>>>>>

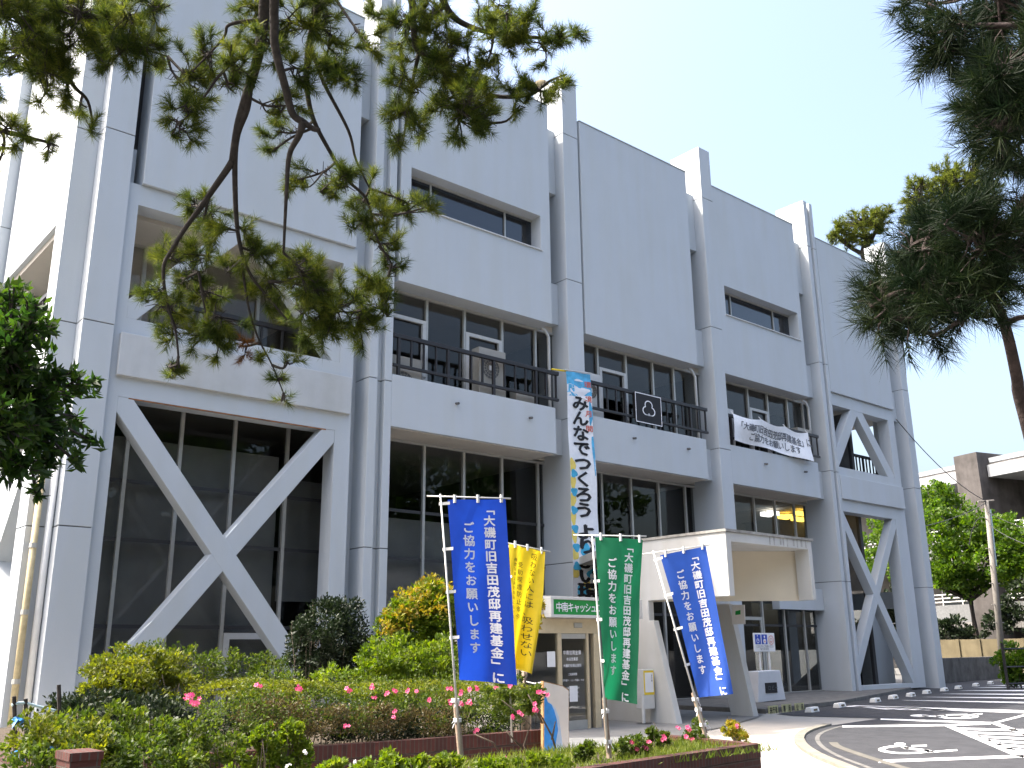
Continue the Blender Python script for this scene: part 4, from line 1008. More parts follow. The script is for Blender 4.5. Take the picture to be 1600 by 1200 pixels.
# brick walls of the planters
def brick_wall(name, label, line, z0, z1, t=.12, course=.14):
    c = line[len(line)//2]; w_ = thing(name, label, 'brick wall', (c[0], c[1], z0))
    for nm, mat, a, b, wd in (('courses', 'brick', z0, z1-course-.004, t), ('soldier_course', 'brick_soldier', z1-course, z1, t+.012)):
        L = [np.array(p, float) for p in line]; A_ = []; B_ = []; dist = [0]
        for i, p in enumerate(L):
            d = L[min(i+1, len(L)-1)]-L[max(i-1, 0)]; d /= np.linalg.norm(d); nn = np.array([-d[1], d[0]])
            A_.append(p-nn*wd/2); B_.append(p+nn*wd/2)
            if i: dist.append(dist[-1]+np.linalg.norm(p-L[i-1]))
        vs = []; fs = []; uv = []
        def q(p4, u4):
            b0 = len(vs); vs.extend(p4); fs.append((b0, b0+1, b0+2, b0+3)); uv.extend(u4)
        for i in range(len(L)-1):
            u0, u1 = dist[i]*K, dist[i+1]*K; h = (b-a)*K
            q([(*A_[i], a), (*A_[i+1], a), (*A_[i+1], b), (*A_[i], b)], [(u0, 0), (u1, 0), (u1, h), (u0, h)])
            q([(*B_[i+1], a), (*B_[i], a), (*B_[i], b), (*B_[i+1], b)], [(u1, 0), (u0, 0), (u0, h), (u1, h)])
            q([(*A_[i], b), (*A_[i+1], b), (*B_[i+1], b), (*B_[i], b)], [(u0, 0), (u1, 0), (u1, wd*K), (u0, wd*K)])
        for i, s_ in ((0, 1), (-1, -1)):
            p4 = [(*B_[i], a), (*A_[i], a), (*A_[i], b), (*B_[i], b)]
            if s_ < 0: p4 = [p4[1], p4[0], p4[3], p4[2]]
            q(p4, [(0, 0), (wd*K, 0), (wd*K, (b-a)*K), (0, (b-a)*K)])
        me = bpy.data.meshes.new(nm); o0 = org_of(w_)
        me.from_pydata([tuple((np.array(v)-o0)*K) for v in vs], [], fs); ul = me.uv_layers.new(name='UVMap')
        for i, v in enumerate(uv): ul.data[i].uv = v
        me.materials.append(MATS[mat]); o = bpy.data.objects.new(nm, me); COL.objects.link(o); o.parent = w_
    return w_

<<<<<
>>>>>

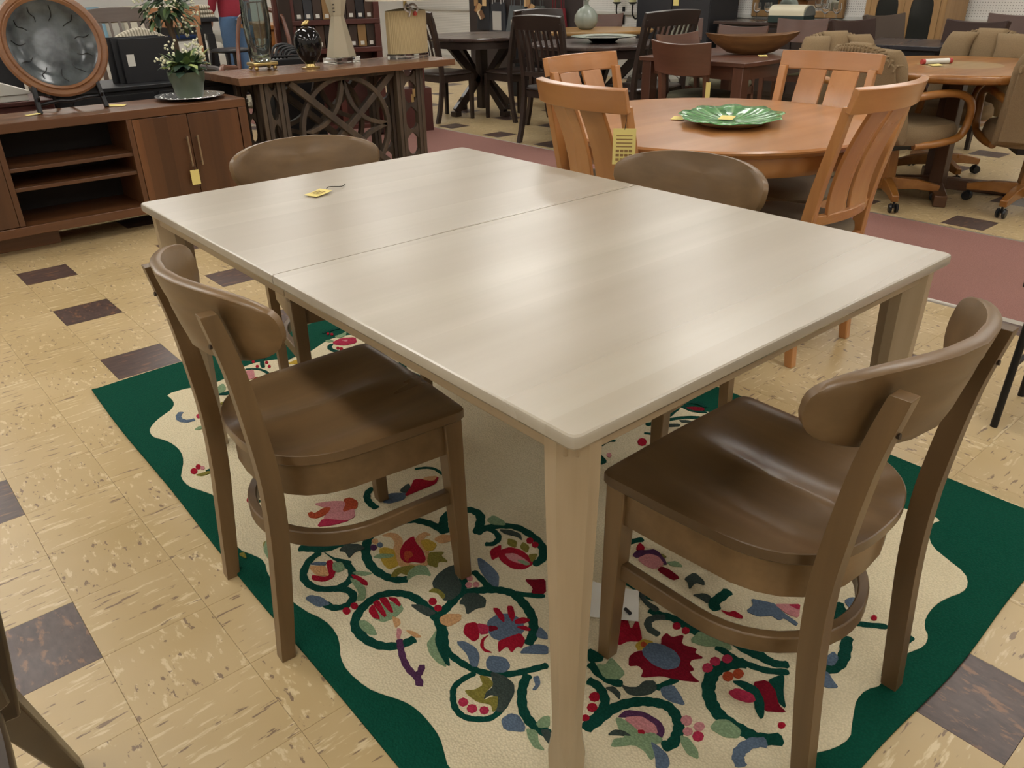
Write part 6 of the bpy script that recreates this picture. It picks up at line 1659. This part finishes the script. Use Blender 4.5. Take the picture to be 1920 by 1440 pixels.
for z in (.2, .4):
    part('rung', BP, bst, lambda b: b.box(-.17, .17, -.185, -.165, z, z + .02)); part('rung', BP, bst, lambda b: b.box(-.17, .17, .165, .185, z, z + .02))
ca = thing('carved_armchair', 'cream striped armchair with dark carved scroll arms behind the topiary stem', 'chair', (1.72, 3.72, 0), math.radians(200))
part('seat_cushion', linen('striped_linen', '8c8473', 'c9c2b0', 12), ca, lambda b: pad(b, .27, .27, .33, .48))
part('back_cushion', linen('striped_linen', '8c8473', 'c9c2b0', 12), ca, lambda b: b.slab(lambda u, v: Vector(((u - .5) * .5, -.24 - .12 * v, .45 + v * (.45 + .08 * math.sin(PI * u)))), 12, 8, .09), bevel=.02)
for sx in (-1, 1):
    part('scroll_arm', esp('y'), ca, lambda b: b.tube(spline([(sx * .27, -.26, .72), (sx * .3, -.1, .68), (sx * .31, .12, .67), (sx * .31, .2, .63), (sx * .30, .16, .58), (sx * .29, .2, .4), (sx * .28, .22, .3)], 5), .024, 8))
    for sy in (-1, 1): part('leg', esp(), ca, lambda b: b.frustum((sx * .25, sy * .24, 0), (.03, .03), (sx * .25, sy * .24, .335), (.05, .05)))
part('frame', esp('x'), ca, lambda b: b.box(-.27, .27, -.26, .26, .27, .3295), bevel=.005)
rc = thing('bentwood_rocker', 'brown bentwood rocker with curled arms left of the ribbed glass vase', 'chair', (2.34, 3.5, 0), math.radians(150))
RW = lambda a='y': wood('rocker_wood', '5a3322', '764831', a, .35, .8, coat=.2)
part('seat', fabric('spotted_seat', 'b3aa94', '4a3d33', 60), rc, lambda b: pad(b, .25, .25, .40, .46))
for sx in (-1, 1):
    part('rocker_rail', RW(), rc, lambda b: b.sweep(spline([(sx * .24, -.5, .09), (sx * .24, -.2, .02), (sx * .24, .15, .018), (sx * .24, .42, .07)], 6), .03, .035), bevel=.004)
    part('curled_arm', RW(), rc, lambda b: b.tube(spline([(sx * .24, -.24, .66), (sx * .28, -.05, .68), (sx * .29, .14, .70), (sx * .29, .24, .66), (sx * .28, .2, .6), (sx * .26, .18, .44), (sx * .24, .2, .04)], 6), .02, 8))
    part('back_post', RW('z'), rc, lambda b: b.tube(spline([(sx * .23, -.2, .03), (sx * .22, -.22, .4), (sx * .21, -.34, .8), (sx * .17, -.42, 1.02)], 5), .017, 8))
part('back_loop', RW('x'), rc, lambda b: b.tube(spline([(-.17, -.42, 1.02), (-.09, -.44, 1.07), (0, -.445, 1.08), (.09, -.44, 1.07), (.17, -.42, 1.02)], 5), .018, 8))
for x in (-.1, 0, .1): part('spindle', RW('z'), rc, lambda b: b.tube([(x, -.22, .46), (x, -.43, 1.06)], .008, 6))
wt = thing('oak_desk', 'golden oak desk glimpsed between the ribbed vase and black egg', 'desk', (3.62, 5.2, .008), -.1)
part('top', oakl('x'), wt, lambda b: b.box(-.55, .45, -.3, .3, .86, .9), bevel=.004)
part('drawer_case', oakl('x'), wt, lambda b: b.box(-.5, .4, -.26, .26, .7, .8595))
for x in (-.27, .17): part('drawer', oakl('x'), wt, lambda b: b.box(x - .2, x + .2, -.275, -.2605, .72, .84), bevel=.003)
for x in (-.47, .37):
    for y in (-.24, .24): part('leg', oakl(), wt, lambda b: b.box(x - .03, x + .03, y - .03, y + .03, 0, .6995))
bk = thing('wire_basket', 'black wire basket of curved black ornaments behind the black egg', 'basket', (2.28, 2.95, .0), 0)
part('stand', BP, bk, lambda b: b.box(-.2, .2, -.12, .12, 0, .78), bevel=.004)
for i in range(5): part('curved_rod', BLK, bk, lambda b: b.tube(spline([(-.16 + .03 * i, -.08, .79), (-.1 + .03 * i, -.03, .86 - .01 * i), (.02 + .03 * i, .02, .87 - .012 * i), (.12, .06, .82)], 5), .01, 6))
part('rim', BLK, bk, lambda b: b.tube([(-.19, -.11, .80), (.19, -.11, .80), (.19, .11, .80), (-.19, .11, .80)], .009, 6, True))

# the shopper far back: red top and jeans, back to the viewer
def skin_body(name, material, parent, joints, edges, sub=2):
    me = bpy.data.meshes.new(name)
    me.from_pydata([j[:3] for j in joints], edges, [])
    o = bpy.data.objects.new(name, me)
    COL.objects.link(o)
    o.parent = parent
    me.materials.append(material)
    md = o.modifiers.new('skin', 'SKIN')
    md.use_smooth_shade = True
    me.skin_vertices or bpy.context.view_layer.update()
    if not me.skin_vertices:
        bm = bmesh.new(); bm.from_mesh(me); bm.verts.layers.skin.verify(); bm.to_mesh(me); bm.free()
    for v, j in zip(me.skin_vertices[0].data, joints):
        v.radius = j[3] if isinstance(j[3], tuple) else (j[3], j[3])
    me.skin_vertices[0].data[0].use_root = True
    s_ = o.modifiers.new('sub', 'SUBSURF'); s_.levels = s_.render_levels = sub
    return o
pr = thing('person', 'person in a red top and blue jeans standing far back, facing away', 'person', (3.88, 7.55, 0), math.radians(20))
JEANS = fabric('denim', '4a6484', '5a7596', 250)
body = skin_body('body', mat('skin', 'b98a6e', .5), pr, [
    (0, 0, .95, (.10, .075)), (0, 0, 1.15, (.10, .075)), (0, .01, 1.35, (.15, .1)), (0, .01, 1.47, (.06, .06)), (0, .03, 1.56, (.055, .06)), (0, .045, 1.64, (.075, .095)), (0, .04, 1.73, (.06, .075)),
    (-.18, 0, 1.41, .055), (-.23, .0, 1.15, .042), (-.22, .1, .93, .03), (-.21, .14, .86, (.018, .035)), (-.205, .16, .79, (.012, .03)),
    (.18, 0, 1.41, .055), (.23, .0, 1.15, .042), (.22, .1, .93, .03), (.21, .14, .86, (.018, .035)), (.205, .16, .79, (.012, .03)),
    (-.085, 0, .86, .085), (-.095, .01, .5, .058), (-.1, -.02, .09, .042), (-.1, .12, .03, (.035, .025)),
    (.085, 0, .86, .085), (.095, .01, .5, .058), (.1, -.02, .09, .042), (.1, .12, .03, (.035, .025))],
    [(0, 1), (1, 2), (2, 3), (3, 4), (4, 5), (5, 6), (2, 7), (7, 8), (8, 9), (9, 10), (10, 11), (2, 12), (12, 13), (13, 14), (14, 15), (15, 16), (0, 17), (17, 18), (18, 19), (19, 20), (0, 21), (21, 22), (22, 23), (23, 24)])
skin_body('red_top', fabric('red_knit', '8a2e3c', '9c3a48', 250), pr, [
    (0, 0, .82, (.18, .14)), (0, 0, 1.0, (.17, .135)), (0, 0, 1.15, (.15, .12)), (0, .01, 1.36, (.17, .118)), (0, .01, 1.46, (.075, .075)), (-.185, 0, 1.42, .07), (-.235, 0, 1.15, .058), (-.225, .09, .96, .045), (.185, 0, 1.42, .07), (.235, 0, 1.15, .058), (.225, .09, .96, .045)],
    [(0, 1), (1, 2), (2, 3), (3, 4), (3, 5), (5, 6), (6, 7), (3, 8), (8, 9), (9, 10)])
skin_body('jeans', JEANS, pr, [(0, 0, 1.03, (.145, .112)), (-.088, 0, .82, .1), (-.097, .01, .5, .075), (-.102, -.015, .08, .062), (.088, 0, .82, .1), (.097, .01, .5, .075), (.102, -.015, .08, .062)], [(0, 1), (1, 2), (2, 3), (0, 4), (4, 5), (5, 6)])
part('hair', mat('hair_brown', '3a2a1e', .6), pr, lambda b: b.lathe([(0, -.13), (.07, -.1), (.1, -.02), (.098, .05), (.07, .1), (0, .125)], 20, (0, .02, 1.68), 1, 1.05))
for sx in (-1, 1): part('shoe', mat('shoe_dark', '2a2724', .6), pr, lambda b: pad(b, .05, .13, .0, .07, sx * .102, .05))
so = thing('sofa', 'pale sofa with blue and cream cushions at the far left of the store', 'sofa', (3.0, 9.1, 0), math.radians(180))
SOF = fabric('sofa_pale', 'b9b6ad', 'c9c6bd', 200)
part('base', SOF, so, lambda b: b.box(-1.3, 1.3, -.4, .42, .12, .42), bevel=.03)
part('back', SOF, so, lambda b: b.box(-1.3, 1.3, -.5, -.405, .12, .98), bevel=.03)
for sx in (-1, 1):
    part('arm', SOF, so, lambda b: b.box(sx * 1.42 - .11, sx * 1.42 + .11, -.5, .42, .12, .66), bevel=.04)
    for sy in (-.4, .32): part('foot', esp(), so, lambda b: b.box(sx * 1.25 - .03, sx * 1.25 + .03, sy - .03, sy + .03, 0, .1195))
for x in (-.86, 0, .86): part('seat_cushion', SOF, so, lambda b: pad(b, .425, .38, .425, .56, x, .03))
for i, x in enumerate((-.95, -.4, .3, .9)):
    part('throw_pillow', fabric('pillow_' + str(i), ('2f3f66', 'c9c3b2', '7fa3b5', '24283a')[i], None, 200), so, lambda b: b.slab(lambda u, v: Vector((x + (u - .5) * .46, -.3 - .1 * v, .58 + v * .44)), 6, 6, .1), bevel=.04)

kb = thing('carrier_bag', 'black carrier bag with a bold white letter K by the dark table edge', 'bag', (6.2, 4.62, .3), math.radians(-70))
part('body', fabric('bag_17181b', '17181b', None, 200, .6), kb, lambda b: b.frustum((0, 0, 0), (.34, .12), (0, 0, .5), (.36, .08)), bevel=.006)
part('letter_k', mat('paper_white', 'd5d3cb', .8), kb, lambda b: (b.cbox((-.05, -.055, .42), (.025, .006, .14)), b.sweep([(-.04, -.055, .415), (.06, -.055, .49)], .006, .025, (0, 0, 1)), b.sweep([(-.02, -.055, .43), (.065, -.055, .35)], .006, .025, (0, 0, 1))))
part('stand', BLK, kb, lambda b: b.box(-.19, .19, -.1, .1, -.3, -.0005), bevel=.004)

<<<<<
>>>>>

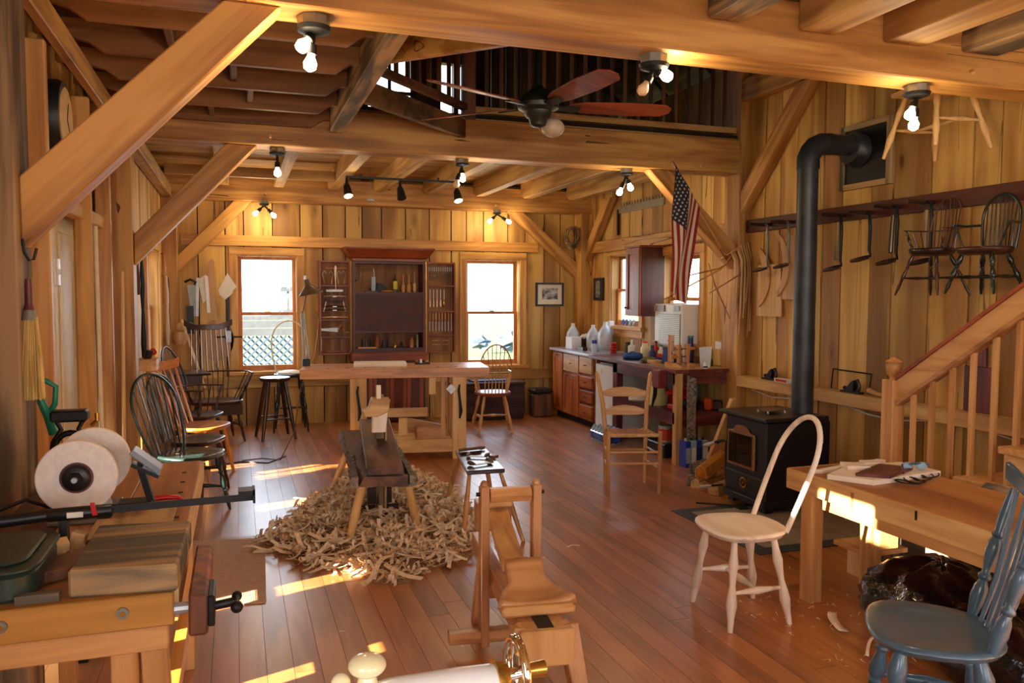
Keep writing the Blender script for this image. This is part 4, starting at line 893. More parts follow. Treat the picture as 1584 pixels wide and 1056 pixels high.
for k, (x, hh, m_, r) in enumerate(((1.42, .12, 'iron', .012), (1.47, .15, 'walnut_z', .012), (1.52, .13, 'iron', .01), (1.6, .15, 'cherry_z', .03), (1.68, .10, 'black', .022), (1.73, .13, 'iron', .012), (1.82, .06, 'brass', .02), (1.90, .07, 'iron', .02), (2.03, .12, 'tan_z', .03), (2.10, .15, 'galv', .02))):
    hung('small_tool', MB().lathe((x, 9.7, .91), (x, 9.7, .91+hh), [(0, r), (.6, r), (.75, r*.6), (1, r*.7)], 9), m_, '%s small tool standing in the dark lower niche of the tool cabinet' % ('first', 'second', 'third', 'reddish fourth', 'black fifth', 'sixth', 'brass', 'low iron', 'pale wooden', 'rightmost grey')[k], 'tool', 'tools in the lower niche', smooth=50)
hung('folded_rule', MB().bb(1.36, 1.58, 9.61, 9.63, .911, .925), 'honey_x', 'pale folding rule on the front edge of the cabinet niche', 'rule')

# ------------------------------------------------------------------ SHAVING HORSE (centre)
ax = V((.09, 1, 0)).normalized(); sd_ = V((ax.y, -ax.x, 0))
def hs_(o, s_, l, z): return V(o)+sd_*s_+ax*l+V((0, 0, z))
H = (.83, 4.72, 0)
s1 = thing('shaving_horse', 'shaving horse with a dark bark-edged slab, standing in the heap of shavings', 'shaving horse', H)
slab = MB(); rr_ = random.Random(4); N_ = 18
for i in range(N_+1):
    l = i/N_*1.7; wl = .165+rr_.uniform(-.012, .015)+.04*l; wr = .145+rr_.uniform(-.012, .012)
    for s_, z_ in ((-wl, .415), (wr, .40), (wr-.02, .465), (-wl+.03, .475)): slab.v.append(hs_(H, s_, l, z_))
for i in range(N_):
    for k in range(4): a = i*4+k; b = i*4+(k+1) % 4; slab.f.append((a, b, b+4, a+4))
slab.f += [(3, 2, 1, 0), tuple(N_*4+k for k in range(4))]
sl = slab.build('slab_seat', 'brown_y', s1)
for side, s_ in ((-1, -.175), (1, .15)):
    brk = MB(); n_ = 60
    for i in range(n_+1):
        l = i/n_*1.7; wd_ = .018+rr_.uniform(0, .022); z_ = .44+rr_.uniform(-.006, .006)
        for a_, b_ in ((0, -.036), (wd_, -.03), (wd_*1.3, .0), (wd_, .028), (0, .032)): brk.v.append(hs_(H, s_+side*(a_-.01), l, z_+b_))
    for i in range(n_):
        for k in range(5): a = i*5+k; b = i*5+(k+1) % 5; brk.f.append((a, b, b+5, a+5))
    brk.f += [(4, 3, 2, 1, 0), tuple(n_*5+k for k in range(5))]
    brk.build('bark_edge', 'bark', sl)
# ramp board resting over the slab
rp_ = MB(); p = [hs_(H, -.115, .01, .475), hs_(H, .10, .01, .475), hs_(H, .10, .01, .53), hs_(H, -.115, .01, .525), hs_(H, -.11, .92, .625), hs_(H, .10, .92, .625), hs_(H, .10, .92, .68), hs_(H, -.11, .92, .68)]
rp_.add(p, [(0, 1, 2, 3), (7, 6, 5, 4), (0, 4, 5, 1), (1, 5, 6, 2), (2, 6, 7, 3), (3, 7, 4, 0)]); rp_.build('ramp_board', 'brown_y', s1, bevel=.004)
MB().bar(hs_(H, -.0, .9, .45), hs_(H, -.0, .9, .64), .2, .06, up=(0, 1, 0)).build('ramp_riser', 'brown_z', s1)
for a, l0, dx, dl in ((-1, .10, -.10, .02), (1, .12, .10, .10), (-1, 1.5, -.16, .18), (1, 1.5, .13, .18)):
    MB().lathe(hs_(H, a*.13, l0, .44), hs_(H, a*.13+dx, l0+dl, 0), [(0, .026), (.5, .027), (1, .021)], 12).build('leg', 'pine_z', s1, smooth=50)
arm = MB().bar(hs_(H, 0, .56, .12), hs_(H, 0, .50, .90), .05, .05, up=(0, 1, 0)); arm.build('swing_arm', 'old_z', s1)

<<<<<

-- Instructions to follow --
Return every line above in which the string "Blender" occurs.

-- Expected output --
Continue the Blender Python script for this scene: part 4, from line 1008. More parts follow. The script is for Blender 4.5. Take the picture to be 1600 by 1200 pixels.
Write part 6 of the bpy script that recreates this picture. It picks up at line 1659. This part finishes the script. Use Blender 4.5. Take the picture to be 1920 by 1440 pixels.
Keep writing the Blender script for this image. This is part 4, starting at line 893. More parts follow. Treat the picture as 1584 pixels wide and 1056 pixels high.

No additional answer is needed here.